RACS is a reference map of the entire sky which we can use for comparison with future surveys. It can also be used to find giant galaxies which are formed due to powerful supermassive black holes accreting and expelling huge jets of material.
Astronomers expect ASKAP’s technology will enable many scientific discoveries about the Universe, for years to come. They are just at the start of the journey using ASKAP’s pioneering technology.
Collaboration with industry has played a crucial role in the development of ASKAP, enabling significant progress on ASKAP's computing architecture, low-noise amplifier design, and geo-exchange cooling systems.
For example, we worked closely with specialist electronics manufacturer Puzzle Precision, based in Newcastle, NSW, who delivered 20,000 printed circuit boards (made from six million individual components) and mechanical assemblies, with very high reliability, required for ASKAP's specialised Phased Array Feed receivers.
ASKAP’s PAFs and on-site digital signal processing hardware were designed by CSIRO and built by Puzzle Precision, with final assembly of the PAFs being done at the Marsfield radio physics laboratory.
ASKAP is one of the precursor instruments to an international project to build the world’s largest radio telescope – the Square Kilometre Array (SKA).

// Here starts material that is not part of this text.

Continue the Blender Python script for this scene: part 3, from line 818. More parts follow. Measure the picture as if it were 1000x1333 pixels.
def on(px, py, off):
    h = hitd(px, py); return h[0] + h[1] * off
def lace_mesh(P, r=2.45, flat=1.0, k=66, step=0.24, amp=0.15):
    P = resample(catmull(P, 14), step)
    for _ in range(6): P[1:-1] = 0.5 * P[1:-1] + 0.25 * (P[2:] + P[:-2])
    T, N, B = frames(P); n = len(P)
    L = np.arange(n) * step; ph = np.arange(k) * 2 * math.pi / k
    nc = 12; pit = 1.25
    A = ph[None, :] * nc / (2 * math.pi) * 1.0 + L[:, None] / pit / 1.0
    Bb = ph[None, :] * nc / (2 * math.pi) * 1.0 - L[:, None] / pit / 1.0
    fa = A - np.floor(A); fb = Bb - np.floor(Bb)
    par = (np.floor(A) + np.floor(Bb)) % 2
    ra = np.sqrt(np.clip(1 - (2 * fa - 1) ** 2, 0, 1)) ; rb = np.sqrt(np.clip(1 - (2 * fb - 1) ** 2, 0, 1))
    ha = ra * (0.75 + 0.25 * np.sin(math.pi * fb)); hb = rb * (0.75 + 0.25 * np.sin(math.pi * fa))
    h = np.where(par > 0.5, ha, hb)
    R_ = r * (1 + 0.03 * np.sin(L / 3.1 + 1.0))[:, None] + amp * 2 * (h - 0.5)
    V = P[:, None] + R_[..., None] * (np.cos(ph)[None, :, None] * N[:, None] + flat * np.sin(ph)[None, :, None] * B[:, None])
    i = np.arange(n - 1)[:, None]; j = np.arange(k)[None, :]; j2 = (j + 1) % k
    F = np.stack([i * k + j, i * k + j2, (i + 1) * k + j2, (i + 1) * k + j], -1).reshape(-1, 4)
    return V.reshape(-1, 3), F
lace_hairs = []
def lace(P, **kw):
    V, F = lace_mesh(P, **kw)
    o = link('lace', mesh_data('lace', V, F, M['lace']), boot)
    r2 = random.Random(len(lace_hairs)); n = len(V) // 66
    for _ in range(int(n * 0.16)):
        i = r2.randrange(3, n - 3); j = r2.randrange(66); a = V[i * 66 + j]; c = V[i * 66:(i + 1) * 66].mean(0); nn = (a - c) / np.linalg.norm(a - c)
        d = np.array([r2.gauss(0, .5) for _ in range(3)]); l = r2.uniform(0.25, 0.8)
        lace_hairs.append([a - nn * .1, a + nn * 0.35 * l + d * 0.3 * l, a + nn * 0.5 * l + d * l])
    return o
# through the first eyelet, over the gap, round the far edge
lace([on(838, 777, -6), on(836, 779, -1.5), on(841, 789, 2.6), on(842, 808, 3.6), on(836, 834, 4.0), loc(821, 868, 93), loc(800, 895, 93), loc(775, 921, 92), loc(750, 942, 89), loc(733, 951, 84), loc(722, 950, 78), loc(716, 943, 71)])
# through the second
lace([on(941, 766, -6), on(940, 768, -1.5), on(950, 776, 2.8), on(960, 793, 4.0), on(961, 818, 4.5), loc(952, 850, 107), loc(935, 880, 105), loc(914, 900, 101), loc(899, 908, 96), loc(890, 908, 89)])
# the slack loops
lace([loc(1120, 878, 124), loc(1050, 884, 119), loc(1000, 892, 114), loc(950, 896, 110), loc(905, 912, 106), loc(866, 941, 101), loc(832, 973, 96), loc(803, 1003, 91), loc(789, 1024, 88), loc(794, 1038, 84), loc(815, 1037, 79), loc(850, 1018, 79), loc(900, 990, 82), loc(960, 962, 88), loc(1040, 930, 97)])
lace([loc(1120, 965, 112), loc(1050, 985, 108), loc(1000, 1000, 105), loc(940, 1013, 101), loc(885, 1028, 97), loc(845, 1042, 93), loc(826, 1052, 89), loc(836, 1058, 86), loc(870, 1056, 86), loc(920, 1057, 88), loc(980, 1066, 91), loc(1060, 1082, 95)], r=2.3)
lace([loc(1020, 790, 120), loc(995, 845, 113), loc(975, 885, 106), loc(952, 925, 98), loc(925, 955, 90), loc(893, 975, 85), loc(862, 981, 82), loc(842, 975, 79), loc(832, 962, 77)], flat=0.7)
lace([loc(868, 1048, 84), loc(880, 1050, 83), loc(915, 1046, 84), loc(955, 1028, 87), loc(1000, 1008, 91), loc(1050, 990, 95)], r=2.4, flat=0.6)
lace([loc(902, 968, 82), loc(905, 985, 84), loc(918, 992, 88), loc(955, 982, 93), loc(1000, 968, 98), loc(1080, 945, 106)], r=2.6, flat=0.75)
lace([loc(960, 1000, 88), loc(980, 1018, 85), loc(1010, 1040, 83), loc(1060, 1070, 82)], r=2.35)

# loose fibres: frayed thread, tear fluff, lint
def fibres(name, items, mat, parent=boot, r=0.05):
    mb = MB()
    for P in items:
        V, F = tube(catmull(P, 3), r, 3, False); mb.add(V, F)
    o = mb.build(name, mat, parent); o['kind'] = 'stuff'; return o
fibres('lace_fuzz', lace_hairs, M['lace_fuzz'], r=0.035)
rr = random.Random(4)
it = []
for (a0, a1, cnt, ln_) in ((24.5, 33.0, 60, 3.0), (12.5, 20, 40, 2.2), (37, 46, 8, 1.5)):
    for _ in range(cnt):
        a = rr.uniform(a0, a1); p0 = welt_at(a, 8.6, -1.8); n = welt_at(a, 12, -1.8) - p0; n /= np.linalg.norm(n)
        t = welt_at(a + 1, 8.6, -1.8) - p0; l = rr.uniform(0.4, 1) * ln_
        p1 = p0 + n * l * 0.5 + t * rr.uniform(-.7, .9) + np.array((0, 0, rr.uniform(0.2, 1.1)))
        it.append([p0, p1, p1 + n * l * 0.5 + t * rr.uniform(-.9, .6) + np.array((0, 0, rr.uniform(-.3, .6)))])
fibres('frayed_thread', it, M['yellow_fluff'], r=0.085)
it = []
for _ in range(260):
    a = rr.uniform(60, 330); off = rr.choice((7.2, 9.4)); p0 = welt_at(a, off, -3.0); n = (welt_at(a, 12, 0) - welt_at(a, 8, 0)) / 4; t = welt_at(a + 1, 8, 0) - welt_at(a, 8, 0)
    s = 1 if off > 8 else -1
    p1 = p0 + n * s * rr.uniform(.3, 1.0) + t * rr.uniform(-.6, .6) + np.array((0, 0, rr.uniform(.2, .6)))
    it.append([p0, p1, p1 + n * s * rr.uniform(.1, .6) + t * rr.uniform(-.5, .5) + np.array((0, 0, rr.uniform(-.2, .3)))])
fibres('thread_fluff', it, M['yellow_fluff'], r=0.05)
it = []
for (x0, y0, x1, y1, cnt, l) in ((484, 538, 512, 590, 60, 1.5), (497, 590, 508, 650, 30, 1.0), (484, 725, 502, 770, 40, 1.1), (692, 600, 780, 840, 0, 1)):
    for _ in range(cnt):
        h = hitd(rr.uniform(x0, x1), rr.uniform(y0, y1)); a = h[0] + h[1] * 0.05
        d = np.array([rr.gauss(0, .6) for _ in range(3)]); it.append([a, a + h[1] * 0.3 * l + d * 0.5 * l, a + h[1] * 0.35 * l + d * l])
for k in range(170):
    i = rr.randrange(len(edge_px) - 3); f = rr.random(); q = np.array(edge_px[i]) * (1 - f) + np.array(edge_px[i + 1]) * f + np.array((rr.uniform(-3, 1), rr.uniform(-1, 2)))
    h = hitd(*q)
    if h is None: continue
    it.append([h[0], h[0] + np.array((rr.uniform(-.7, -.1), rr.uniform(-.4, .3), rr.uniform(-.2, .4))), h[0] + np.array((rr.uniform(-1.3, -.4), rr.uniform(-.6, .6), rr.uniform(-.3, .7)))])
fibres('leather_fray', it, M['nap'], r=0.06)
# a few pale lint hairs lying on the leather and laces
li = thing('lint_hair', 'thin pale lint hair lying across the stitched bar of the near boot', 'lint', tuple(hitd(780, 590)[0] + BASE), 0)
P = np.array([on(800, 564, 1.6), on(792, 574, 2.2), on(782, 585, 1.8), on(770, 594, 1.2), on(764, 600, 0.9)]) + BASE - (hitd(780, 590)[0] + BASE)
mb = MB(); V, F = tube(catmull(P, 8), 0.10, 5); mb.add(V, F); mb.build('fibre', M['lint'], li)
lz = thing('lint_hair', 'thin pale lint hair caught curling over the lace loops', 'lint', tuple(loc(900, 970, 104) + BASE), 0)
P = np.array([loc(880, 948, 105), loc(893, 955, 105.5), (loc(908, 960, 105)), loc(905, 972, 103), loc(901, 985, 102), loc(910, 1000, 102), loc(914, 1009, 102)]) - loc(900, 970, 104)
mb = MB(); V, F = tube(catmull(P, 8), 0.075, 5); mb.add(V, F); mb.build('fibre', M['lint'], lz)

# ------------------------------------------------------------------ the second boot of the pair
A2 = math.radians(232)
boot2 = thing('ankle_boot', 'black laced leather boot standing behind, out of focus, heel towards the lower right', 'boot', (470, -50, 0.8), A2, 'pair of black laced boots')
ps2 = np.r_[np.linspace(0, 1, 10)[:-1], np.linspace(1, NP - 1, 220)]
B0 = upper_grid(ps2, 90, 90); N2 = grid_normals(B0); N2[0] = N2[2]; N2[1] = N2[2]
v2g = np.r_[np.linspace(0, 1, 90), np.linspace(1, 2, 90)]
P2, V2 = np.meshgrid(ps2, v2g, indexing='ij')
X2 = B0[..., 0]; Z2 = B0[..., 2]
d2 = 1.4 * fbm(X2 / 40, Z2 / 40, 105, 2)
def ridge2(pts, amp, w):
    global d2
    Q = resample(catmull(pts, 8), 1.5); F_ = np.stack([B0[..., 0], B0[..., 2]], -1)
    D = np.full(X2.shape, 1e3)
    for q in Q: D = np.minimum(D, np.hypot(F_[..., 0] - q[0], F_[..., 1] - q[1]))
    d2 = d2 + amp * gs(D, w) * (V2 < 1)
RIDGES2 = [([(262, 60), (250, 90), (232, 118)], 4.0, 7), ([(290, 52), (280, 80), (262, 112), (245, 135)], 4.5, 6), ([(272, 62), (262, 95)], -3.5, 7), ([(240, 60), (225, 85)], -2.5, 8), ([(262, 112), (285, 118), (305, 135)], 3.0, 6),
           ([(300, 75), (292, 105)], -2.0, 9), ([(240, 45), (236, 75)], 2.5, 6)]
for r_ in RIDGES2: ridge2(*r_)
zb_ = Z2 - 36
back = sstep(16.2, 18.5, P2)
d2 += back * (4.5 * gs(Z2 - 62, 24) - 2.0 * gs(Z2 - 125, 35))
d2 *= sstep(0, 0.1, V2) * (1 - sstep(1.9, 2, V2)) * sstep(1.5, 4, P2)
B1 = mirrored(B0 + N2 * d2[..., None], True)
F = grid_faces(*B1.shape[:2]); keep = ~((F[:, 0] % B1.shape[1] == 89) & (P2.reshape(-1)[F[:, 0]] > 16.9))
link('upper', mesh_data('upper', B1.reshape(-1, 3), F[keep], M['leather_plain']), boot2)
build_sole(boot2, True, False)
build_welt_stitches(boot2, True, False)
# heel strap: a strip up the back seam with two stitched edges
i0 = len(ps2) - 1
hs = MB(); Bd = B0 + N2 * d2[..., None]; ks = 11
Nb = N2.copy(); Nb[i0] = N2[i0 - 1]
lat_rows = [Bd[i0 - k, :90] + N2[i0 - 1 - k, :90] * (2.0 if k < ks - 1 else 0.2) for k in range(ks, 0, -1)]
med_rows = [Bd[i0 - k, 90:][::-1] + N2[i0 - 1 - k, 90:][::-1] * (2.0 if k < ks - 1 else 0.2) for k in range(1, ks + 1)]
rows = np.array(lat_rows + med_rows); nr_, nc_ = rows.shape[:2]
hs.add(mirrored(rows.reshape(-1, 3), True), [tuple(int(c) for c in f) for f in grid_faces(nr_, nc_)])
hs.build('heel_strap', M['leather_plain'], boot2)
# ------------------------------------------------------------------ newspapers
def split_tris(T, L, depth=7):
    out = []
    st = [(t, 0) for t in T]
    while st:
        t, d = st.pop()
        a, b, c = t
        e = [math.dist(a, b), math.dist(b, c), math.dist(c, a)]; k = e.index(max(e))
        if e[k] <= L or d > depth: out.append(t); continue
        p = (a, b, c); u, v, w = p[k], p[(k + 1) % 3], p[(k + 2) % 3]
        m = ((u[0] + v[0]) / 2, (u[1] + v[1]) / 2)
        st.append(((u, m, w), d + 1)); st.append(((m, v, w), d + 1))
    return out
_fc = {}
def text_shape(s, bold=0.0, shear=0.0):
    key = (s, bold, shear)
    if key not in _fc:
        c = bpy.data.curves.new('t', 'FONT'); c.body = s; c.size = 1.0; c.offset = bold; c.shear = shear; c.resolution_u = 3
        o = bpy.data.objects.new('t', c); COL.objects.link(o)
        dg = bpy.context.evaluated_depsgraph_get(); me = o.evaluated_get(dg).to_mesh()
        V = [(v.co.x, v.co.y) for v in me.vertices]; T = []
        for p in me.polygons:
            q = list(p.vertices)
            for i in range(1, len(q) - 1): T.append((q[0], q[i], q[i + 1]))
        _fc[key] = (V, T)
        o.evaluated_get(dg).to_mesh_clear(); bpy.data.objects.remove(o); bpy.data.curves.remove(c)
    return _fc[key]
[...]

SKA telescopes will be built in South Africa and Australia.
ASKAP is carrying out world-class research and providing invaluable science and technology insights for the development of the SKA. In developing ASKAP, the goal was to conduct breakthrough science while simultaneously preparing the astronomy community for the deluge of data that a telescope like the SKA would produce. When ASKAP was being designed, PAF technology had never been used in radio astronomy and pushed the limits of theoretical computational capacity.
ASKAP is demonstrating the high-performance processing required to meet the SKA data challenges. Using the Pawsey Supercomputing Centre , and custom-written software developed by CSIRO, ‘ASKAPsoft’, we produce science-ready datasets of many Terabytes for each observation, served to astronomers through ASKAP’s science data archive, CASDA.